Pac-Man and the curse of knowledge

~ 3 min read | Category: Newsletters

I’ve always had a passion for performing comedy.

At school I was that kid always trying to make his friends laugh.

Later, at university, I dabbled in a few different comedy groups…

Sketch comedy with the Cambridge Footlights. Improvised comedy with Edinburgh’s “Improverts”.

(I even performed at the Edinburgh Fringe Festival a few times, which was a blast.)

But until recently those antics felt like the distant past.

However, I just started doing “improv” again with a local theatre group that runs drop-in sessions.

It was exhilarating to exercise those muscles again but, boy, did I feel rusty!

And in one scene I was playing an “endowment game” (improv terminology alert!) with another performer.

An endowment game is where you have a piece of information the other person lacks and you drop enough subtle hints during your conversation for them to work out what it is.

(Party Quirks is the most famous example, where a clueless party host has to guess specific foibles given secretly to three guests.)

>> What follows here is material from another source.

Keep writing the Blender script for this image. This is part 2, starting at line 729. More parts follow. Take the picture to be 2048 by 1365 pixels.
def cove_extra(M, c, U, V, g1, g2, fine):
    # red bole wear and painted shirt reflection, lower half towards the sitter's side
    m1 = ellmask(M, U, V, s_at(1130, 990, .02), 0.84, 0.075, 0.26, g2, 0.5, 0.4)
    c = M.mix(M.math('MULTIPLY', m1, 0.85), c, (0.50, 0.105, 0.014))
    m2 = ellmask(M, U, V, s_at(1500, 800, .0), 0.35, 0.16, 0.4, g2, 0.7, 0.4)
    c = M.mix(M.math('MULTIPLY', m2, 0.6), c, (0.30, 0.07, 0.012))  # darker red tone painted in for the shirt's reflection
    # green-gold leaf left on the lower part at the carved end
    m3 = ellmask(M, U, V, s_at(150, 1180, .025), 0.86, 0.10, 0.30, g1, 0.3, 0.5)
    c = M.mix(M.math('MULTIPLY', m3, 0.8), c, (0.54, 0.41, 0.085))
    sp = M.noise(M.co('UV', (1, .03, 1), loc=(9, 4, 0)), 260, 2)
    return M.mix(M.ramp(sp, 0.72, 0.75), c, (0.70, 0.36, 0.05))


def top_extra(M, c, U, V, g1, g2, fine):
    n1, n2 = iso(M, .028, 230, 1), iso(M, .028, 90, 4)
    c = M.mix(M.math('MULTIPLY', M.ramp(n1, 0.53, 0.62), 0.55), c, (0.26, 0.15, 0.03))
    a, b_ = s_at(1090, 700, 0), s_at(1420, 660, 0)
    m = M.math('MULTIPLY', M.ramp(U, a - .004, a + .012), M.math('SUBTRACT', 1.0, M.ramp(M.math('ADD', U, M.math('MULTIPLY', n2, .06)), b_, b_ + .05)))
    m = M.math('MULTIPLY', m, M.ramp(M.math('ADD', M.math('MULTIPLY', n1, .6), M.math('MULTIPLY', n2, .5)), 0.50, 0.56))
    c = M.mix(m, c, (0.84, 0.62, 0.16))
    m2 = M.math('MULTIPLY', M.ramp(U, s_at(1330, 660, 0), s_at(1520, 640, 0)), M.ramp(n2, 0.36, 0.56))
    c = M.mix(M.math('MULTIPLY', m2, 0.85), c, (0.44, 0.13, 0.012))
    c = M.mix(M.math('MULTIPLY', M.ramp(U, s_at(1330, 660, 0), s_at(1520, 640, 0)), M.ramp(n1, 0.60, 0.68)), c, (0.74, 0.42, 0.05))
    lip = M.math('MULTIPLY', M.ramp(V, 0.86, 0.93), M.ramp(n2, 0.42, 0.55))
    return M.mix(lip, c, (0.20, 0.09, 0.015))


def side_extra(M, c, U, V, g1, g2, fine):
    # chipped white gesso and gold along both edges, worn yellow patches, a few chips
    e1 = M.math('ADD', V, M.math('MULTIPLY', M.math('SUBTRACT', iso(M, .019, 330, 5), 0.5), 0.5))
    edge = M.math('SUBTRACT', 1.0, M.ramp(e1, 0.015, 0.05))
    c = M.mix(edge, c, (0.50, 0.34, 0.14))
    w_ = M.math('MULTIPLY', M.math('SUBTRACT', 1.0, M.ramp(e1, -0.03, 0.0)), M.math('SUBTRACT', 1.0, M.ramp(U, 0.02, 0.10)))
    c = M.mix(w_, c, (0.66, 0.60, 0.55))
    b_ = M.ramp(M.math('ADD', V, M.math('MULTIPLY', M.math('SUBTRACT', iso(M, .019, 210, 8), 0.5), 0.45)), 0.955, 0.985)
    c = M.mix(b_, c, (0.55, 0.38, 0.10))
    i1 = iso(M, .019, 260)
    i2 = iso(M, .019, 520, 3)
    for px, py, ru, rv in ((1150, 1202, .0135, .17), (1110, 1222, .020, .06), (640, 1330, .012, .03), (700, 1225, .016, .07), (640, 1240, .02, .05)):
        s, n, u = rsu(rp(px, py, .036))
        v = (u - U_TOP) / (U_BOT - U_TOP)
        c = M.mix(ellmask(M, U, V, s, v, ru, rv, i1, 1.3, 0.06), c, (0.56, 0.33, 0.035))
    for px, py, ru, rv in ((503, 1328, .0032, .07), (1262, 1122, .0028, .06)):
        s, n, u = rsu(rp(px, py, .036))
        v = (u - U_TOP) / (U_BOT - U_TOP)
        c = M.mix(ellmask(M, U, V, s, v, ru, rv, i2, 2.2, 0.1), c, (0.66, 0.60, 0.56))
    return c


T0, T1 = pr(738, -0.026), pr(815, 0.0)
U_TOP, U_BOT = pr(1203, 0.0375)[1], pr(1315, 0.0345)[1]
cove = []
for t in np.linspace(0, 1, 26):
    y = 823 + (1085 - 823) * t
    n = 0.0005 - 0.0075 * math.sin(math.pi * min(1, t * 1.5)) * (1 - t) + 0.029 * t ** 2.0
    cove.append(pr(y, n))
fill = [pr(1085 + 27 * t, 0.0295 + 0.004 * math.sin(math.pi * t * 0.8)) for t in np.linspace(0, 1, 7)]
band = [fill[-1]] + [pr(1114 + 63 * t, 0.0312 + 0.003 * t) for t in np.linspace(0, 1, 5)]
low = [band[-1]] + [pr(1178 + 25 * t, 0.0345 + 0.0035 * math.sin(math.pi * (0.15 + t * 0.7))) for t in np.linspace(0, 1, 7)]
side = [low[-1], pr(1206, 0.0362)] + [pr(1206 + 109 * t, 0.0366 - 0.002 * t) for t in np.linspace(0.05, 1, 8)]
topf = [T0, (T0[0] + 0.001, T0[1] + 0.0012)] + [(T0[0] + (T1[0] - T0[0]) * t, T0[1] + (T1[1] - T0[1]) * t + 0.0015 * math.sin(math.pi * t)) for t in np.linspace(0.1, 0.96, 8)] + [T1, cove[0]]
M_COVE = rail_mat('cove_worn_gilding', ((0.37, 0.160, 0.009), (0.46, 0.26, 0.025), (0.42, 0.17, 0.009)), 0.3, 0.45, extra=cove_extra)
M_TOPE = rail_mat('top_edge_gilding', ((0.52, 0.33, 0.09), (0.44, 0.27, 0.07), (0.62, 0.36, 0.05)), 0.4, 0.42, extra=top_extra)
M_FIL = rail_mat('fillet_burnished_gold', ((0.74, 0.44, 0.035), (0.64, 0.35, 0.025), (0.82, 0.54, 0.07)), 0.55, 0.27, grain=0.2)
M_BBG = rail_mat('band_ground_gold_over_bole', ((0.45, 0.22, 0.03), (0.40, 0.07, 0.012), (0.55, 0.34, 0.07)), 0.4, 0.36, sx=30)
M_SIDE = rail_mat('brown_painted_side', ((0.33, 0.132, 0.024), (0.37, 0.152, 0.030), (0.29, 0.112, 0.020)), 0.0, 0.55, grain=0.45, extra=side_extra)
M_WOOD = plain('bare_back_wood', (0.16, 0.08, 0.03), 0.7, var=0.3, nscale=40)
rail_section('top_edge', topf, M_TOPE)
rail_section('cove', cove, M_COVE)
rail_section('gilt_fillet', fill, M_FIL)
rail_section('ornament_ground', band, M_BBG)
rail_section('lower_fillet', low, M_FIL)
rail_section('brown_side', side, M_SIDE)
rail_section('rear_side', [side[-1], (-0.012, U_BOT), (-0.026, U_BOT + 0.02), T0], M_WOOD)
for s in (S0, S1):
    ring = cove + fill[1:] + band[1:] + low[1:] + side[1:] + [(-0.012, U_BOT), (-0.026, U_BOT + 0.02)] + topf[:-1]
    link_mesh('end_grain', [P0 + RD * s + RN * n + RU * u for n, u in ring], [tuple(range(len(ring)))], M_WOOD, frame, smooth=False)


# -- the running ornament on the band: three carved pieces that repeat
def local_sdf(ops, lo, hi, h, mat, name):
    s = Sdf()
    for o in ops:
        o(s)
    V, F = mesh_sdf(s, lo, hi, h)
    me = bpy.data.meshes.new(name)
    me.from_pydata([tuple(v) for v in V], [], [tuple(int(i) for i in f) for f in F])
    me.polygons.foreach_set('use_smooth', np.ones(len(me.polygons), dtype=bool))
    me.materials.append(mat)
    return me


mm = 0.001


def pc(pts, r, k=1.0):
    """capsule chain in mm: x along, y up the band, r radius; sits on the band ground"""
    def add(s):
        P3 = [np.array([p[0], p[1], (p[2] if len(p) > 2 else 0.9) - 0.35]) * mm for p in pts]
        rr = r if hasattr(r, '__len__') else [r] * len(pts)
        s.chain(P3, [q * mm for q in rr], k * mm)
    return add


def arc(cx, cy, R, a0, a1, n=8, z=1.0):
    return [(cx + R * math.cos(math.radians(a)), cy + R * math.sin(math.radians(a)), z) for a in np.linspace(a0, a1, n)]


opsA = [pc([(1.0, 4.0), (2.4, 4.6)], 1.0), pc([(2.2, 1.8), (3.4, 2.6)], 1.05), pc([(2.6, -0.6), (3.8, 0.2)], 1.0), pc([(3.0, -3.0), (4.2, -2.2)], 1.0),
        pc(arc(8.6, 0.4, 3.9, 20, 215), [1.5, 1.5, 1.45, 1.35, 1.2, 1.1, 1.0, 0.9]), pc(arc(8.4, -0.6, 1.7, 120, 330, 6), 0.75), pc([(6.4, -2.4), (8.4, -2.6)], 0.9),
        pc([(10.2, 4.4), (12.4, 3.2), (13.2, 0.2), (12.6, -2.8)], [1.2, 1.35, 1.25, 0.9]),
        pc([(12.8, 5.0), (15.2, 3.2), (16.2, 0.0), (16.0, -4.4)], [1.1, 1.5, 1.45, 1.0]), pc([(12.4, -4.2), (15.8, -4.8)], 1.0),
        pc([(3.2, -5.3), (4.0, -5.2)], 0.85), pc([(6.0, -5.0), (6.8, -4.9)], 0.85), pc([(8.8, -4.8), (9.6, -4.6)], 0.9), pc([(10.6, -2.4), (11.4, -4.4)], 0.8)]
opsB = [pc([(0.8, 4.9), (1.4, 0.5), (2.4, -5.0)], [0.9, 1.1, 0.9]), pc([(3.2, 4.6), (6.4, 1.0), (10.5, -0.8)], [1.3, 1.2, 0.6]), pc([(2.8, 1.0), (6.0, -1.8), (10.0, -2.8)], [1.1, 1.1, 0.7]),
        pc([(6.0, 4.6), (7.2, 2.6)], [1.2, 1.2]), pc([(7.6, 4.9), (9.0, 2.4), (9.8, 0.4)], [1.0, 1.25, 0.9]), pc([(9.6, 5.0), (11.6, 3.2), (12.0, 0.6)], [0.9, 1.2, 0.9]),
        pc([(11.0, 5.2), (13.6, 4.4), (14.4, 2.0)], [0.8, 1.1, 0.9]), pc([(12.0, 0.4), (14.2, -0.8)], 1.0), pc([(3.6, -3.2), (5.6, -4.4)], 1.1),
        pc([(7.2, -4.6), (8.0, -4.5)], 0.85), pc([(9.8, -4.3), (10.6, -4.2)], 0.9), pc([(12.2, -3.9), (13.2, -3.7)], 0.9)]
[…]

In this case, I was a customer returning an item to a shop but the shop assistant didn’t know what the item was. And the suggestion I’d been given was “Pac-Man Ghost.”

Yes, I was an unhappy customer returning a Pac-Man Ghost to the shop.

So I started by complaining that my purchase wasn’t scary enough.

Then I talked about the busy day I’d had running around a maze, popping pills and being chased by bad guys.

But none of my clues were landing with the other person.

Finally I accused them of discriminating against me because of my appearance --- after all I was just “a big yellow head with a huge mouth”.

Still absolutely nada.

It turned out the other improviser had never heard of Pac-Man.

They weren’t just unfamiliar with the classic video game, but they’d literally had never seen or heard those two words placed next to each other.

And my entire strategy had been based around the idea that everyone knows who Pac-Man is.

I made an assumption about what my “audience” knew and I was totally wrong.

The technical name for this is the curse of knowledge. It’s assuming someone else knows something just because you do.

And if you want to create a course someday, the curse of knowledge is a big problem. If your course makes the wrong assumptions about what your students know they’ll quickly decide they bought the wrong course.

So what’s the cure?

Find a few opportunities to mix with your target audience and discover what they know, talk and care about first.

You can do it by joining free groups online, like on Facebook or Reddit.

Or by reaching out to people in your network and asking for just 5 or 10 minutes to pick their brains.

Be curious. Ask questions. Gently test your assumptions.

Not only will it help you create a course that’s better aligned with what your audience knows. It’ll be much better aligned with what they need too.